In fact, when forced to gamble, the paradox is that the reasonable action is to let choice transcend reason in order to allow oneself to be possessed by God. According to Pascal, those who demand certainty prior to commitment fail to understand the human situation. If one objects that religion is too uncertain and God too difficult, while sufficient meaning can be found without entanglement in the vagaries of either, Pascal thinks the issue of life beyond death is crucial where life's significance is concerned. He finds it hard to conceive that death is not the end for us unless a loving God exists.

"To deny, to believe, and to doubt well," Pascal thought, "are to a man what the race is to a horse." Pascal likens life to a game, but one that should be played out earnestly. To do so takes one beyond reason, for "the last proceeding of reason is to recognize that there is an infinity of things beyond it." Played well, the game of life teaches reason to trust the heart. Yet that result can occur only when we give reason its due as well. Each has its own order. In searching for meaning in life, Pascal recommends that we must be careful not to confuse the two or try to reduce one to the other. Life might be simpler if we could do the latter, but Pascal insists that this is impossible. There are two levels, two ways of proceeding. They can supplement each other, but they do not always blend. We must learn to live with both and discount neither. It is this complexity that forces us to wager where the meaning of life is concerned.

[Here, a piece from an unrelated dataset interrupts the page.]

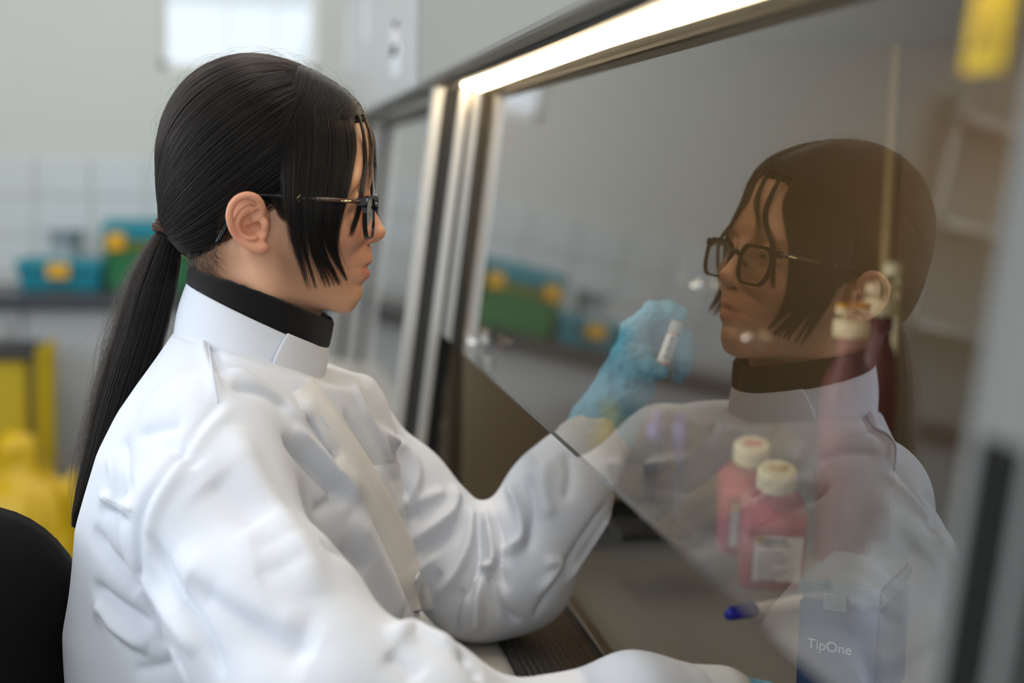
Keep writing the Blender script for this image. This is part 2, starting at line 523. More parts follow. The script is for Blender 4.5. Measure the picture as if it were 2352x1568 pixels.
# frames around the added light panels, out of the picture; no openings behind
for nm, c, half, axis in (('panel_frame_left', (-2.56, 1.2, 1.75), (1.75, .8), 1), ('panel_frame_rear', (-0.6, -1.96, 1.75), (1.25, .8), 0)):
    bm = bmesh.new()
    for sgn in (-1, 1):
        if axis == 1:
            add_box(bm, (c[0], c[1] + sgn * half[0], c[2]), (.06, .06, 2 * half[1])); add_box(bm, (c[0], c[1], c[2] + sgn * half[1]), (.06, 2 * half[0], .06))
        else:
            add_box(bm, (c[0] + sgn * half[0], c[1], c[2]), (.06, .06, 2 * half[1])); add_box(bm, (c[0], c[1], c[2] + sgn * half[1]), (2 * half[0], .06, .06))
    if axis == 1:
        for yy in (-.55, .55): add_box(bm, (c[0] + .035, c[1] + yy, c[2]), (.03, .05, 2 * half[1]))
    link(nm, mesh_of(bm), m_frame_white, kind='structure')
# glazed tiles above the bench
tz0, tsz = 0.905, 0.126
bm = bmesh.new(); add_box(bm, (0, 0, 0), (.166, .008, tsz - .005)); bmesh.ops.bevel(bm, geom=bm.edges[:], offset=.002, segments=1, affect='EDGES')
tile_me = mesh_of(bm, 'tile'); tile_me.materials.append(m_tile)
for i in range(11):
    for j in range(3):
        link('tile', tile_me, None, wall_back, loc=(-1.12 + i * .171, Y1 - .003, tz0 + (j + .5) * tsz))
box('baseboard_back', (X0, Y1 - .012, 0), (X1, Y1, .09), m_bench, kind='structure')
for _x, _y in CEIL_LAMPS:
    t = thing('ceiling_light', 'recessed rectangular ceiling light, one of four alike above the room', 'ceiling light', (_x, _y, ZT), group='ceiling lights')
    bm = bmesh.new()
    for sx in (-1, 1):
        add_box(bm, (sx * .3, 0, -.02), (.04, 1.28, .04)); add_box(bm, (0, sx * .62, -.02), (.64, .04, .04))
    link('housing', mesh_of(bm), m_frame_white, t)

# ================================================================== SAFETY CABINET
TILT = math.radians(6.24); PD = 0.29
SN = np.array([-math.cos(TILT), 0, math.sin(TILT)]); ST = np.array([math.sin(TILT), 0, math.cos(TILT)])
SB = np.array([PD / math.cos(TILT), 0, CZ])


def spt(o, y, s):
    """point of the sloping front: o outwards from the pane, y along it, s up the slope (0 = camera height)"""
    return SB + SN * o + ST * s + np.array([0, y, 0])


def sbox(name, o, y, s, m, parent=None, bevel=0.0, **k):
    bm = bmesh.new()
    vs = [bm.verts.new(tuple(spt(a, b, c))) for a in o for b in y for c in s]
    for f in ((0, 1, 3, 2), (4, 6, 7, 5), (0, 4, 5, 1), (2, 3, 7, 6), (0, 2, 6, 4), (1, 5, 7, 3)):
        bm.faces.new([vs[i] for i in f])
    bmesh.ops.recalc_face_normals(bm, faces=bm.faces)
    ob = link(name, mesh_of(bm), m, parent, bevel=bevel, **k)
    return W(ob) if parent else ob


SILL_Z = CZ - 0.497          # 0.773
WORK_Z = CZ - 0.494
GX0, GX1 = 0.258, 0.352      # grille strip
S_LO, S_HI = -0.2405, 0.118
BACKX = 0.958


def build_cabinet(y0, y1, label, header_mat, lit=True):
    t = thing('safety_cabinet', label, 'lab cabinet', (0.6, (y0 + y1) / 2, 0))
    wb = lambda *a, **k: W(box(*a, **k))
    # sloping sash pane
    sash = sbox('sash', (0.0, -0.006), (y0 + .004, y1 - .004), (S_LO if lit else -.49, S_HI + .12), m_glass, t)
    sash.data.materials.append(m_glass_in); sash.data.materials.append(m_glass_edge)
    for p in sash.data.polygons:
        n = np.array(p.normal)
        p.material_index = 0 if n @ SN > .9 else (1 if n @ SN < -.9 else 2)
    # header box with the lamp under it
    hx, hz = 0.236, CZ + 0.121
    wb('header', (hx, y0 - .06, hz), (0.301, y1 + .06, CZ + .62), header_mat, t, bevel=.006)
    wb('upper_body', (0.44, y0 - .06, CZ + .20), (1.0, y1 + .06, CZ + .62), header_mat, t)
    wb('lamp_channel', (0.262, y0, hz - .004), (0.2675, y1, hz + .002), m_dark, t)
    lampo = W(tube('lamp', [(0.2955, y0 + .01, hz - .001), (0.2955, (y0 + y1) / 2, hz - .001), (0.2955, y1 - .012, hz - .001)], .0062, m_lamp if lit else m_lamp_off, t, n=16))
    # far and near side columns with their guide rails
    for yy, sg in ((y1, 1), (y0, -1)):
        a, b = (yy, yy + .06) if sg > 0 else (yy - .06, yy)
        if sg < 0:
            sbox('side_column', (-.03, .001), (a - .05, b - .005), (-.56, S_HI), m_dark, t); continue
        sbox('side_column', (-.002, .050), (yy + .022, yy + .06), (-.56, S_HI), m_header, t)
        sbox('guide_rail', (.036, .054), (yy + .006, yy + .021), (-.56, S_HI - .004), m_rail, t, bevel=.003)
        sbox('gasket', (.0165, .0355), (yy + .012, yy + .021), (-.56, S_HI - .004), m_dark, t)
        sbox('guide_rail', (.0012, .016), (yy, yy + .021), (-.56, S_HI - .004), m_rail, t, bevel=.002)
    # chamber
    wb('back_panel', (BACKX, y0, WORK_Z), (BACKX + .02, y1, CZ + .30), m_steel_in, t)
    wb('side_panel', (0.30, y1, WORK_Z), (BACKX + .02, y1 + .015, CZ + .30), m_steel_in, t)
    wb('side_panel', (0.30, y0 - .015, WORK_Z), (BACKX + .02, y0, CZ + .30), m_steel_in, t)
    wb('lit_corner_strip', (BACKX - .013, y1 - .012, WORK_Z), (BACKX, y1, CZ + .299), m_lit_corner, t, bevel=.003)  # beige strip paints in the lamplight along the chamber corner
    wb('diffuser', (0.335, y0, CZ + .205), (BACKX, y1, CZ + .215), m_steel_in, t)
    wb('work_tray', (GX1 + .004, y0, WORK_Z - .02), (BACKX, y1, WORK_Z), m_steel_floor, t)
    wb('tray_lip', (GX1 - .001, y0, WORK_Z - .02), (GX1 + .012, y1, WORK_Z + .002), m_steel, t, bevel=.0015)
    wb('front_sill', (0.15, y0 - .06, SILL_Z - .03), (GX0 - .003, y1 + .06, SILL_Z), m_sill, t, bevel=.006)
    wb('base', (0.24, y0 - .06, SILL_Z - .16), (0.98, y1 + .06, SILL_Z - .086), header_mat, t)
    for lx in (.28, .94):
        for ly in (y0 - .02, y1 + .02):
            wb('stand_leg', (lx - .025, ly - .025, 0), (lx + .025, ly + .025, SILL_Z - .16), m_header, t)
    wb('stand_rail', (.925, y0, .2), (.955, y1, .25), m_header, t)
    wb('plenum', (GX0 - .002, y0, SILL_Z - .085), (GX1 + .01, y1, SILL_Z - .06), m_dark, t)
    # perforated grille: a plate with round holes
    pit = 0.0068; nx = int((GX1 - GX0) / pit); gy0, gy1 = (max(y0, .95), min(y1, 1.93)) if lit else (y0 + .3, y0 + .5)
    ny = int((gy1 - gy0) / pit)
    V = []; Fc = []
    ring = [(math.cos(a), math.sin(a)) for a in (np.arange(8) * PI / 4 + PI / 8)]
    sq = [(1, .42), (.42, 1), (-.42, 1), (-1, .42), (-1, -.42), (-.42, -1), (.42, -1), (1, -.42)]
    for j in range(ny):
        for i in range(nx):
            cx = GX0 + .001 + (i + .5) * pit; cy = gy0 + (j + .5) * pit
            if i in (0, nx - 1): pass
            b = len(V)
            oct_ = [(.5, .25), (.25, .5), (-.25, .5), (-.5, .25), (-.5, -.25), (-.25, -.5), (.25, -.5), (.5, -.25)]
            sqv = [(.5, .5), (0, .5), (-.5, .5), (-.5, 0), (-.5, -.5), (0, -.5), (.5, -.5), (.5, 0)]
            for k in range(8):
                V.append((cx + sqv[k][0] * pit, cy + sqv[k][1] * pit, WORK_Z))
            for k in range(8):
                an = PI / 4 + k * PI / 4
                V.append((cx + math.cos(an) * pit * .33, cy + math.sin(an) * pit * .33, WORK_Z))
            for k in range(8):
                an = PI / 4 + k * PI / 4
                V.append((cx + math.cos(an) * pit * .33, cy + math.sin(an) * pit * .33, WORK_Z - .0015))
            for k in range(8):
                q = (k + 1) % 8
                Fc.append((b + k, b + q, b + 8 + q, b + 8 + k)); Fc.append((b + 8 + k, b + 8 + q, b + 16 + q, b + 16 + k))
    # plain ends of the strip
    for ya, yb in ((y0, gy0), (gy0 + ny * pit, y1)):
        b = len(V); V += [(GX0, ya, WORK_Z), (GX1, ya, WORK_Z), (GX1, yb, WORK_Z), (GX0, yb, WORK_Z)]; Fc.append((b, b + 1, b + 2, b + 3))
    W(link('front_grille', pd(V, Fc), m_grille, t))
    wb('grille_border', (GX0 - .004, y0, WORK_Z - .01), (GX0 + .001, y1, WORK_Z + .0012), m_dark, t)
    wb('grille_border', (GX1 - .006, y0, WORK_Z - .001), (GX1 - .001, y1, WORK_Z + .0012), m_dark, t)
    return t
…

When we ask, "Does life make sense?" Pascal's first reply is: "Not of itself and not on its own." Life does not come with built-in answers for our questions, in spite of hopes that it will. But for Pascal this outcome does not mean that life has no meaning in itself. Nor does it follow, as some philosophers assert, that all meaning is dependent on us and varies with each person. Pascal thinks life has meaning in itself, but our awareness of and participation in it are not assured unless we gamble. We must make the wager. Then the purpose of life may become clear.

Sources for Further Study
Hammond, Nicholas, ed. The Cambridge Companion to Pascal. New York: Cambridge University Press, 2003. This volume contains interpretive and critical essays by leading scholars who assess Pascal's philosophical and religious views.

Morris, Thomas V. Making Sense of It All: Pascal and the Meaning of Life. Grand Rapids, Mich.: Wm. B. Eerdmans, 1992. Provides a lucid introduction to the key themes and issues in Pascal's thought.

Natoli, Charles M. Fire in the Dark: Essays on Pascal's Pensées and Provinciales. Rochester, N.Y.: University of Rochester Press, 2005. This book probes Pascal's reflections on salvation and the mystery and revelation of God.

O'Connell, Marvin R. Blaise Pascal: Reasons of the Heart. Grand Rapids, Mich.: Wm B. Eerdmans, 1997. An important biography that situates Pascal's life and thought in the religious and political context of his time and place.

Pascal, Blaise. The Provincial Letters. 1656-1657. Reprint. Translated by A. J. Krailsheimer. New York: Penguin Books, 1967. Widely read and controversial when they appeared in 1656-1657, Pascal's letters satirize Jesuit theology and defend the Jansenists against heresy charges. The book was placed on the Index of Prohibited Works in 1657.